What separates Andrews from most carriers isn't just how they investigate flags. It's what they do when the answer is no.
“We try to show them that, ‘Hey, we're here to work with you even if we can't hire you,’” Mitch says. If a driver doesn't have the right endorsement, Andrews doesn't ghost them. They explain what's missing, when to reapply, and follow up when that timeline hits.
It works. Drivers get their hazmat certifications and call Andrews first. “They're blowing us up or shooting us a text or whatever. 'Hey, I got it now. I'm very excited. Is there still an open position?’”
The loyalty starts before anyone's hired. Drivers tell their friends that Andrews was straight with them, explained the gap, and treated them like people. Those friends call, too.
Most companies treat disqualified candidates as dead ends. Andrews treats them as future hires.
Early in his career, Mitch would accommodate candidates who needed to start immediately. "I shaved off a day,” he says. “Well, there's a reason you shouldn't shave off that day.”
When a candidate pushes to compress the timeline now, Mitch asks why.
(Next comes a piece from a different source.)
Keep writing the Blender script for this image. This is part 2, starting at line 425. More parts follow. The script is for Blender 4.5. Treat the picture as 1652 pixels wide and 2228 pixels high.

Maybe they genuinely need income. Or maybe they had a crash last week, and they're trying to slip through before it hits the system.
The problem isn't legitimate urgency. It's that you can't tell the difference until you've done the work. Skip steps to move faster, and you lose the visibility that would have caught the problem.
Jared sees it constantly. “There are bad actors everywhere, and people slip through the cracks.” Even robust screening can miss recent incidents that haven't hit the system yet. Compress the timeline, and you're betting nothing recent exists.
Andrews holds the line. Mitch won't start someone tomorrow, even when desperate for drivers. “Everything's at stake because one accident, one spill, contamination, something to that aspect could change the whole game.”
In transportation, that's a gamble you can't afford to lose.
Trust in safety-critical hiring is built on systems, judgment, and the discipline to stay true to your process when pressure mounts. The companies that thrive are the ones that balance speed with thoroughness, not the ones that fill seats fastest.